↓
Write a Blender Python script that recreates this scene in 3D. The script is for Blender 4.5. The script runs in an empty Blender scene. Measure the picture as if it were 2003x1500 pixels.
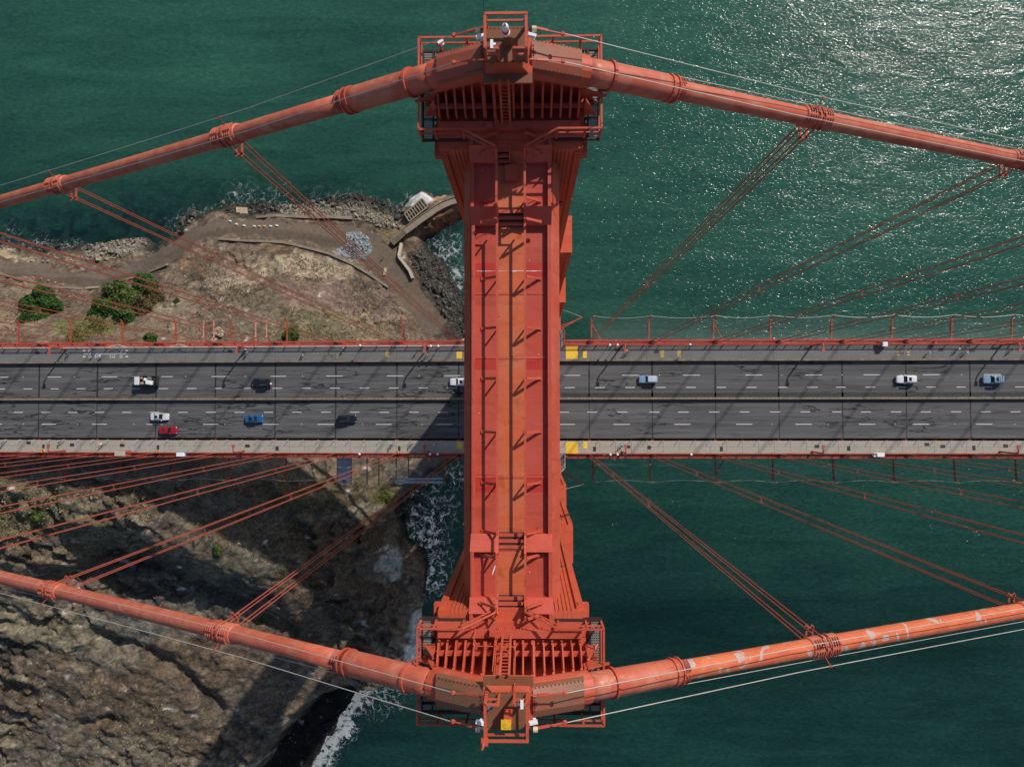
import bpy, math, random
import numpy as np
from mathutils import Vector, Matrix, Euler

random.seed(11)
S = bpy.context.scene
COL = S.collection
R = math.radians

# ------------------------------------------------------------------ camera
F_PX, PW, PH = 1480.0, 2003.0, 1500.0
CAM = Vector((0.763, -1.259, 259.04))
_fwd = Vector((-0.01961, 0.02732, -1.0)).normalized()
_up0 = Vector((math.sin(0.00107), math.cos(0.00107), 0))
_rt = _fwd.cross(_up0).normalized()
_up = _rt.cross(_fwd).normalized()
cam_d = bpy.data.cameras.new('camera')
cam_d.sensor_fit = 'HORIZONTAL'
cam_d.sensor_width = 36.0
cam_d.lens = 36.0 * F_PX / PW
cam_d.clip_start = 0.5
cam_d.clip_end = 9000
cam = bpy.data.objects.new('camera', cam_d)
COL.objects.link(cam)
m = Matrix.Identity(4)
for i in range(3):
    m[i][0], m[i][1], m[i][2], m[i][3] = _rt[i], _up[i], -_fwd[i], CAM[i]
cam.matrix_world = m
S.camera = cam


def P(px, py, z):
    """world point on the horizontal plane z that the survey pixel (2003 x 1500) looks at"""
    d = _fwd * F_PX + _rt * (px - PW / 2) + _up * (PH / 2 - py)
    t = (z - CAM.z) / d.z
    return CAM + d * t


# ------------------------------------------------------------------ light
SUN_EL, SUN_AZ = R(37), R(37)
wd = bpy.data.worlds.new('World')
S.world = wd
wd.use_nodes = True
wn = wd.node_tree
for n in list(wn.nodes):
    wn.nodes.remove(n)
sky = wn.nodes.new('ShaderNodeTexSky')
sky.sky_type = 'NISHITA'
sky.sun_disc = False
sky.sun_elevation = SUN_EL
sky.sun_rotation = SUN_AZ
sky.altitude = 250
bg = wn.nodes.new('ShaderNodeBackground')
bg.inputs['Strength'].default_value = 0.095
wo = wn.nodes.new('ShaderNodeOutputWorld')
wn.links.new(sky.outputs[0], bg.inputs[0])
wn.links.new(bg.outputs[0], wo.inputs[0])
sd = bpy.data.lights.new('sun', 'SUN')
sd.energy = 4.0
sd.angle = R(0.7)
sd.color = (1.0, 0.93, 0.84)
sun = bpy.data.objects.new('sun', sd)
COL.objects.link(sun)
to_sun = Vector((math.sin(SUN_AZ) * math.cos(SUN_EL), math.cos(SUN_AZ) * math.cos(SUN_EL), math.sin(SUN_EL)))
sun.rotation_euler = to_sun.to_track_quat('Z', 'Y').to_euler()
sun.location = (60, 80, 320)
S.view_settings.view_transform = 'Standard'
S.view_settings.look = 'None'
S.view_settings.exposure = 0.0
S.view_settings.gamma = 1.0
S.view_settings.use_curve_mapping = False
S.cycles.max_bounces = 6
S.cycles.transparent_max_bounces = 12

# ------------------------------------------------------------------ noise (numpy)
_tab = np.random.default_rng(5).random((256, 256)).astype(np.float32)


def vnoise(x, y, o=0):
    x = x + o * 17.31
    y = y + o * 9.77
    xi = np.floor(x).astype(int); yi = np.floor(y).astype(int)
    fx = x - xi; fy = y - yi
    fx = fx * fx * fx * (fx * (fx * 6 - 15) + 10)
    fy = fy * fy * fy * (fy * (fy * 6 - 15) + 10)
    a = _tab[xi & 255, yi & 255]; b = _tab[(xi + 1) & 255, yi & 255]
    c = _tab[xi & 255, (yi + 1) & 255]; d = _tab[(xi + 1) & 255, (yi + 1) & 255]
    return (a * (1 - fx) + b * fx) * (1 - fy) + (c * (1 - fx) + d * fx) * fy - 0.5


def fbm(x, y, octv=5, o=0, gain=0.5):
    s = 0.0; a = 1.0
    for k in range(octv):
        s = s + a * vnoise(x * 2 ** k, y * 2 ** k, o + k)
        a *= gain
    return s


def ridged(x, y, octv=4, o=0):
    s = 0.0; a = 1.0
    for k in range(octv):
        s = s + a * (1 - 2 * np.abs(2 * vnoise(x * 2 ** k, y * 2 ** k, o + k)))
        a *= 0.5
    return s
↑
[WHAT TO WORK ON] From the first line of the listing above, repeat every line through the one holding "S.camera = cam". Both ends count, and pictures stay out.

[EXPECTED ANSWER]
Write a Blender Python script that recreates this scene in 3D. The script is for Blender 4.5. The script runs in an empty Blender scene. Measure the picture as if it were 2003x1500 pixels.
import bpy, math, random
import numpy as np
from mathutils import Vector, Matrix, Euler

random.seed(11)
S = bpy.context.scene
COL = S.collection
R = math.radians

# ------------------------------------------------------------------ camera
F_PX, PW, PH = 1480.0, 2003.0, 1500.0
CAM = Vector((0.763, -1.259, 259.04))
_fwd = Vector((-0.01961, 0.02732, -1.0)).normalized()
_up0 = Vector((math.sin(0.00107), math.cos(0.00107), 0))
_rt = _fwd.cross(_up0).normalized()
_up = _rt.cross(_fwd).normalized()
cam_d = bpy.data.cameras.new('camera')
cam_d.sensor_fit = 'HORIZONTAL'
cam_d.sensor_width = 36.0
cam_d.lens = 36.0 * F_PX / PW
cam_d.clip_start = 0.5
cam_d.clip_end = 9000
cam = bpy.data.objects.new('camera', cam_d)
COL.objects.link(cam)
m = Matrix.Identity(4)
for i in range(3):
    m[i][0], m[i][1], m[i][2], m[i][3] = _rt[i], _up[i], -_fwd[i], CAM[i]
cam.matrix_world = m
S.camera = cam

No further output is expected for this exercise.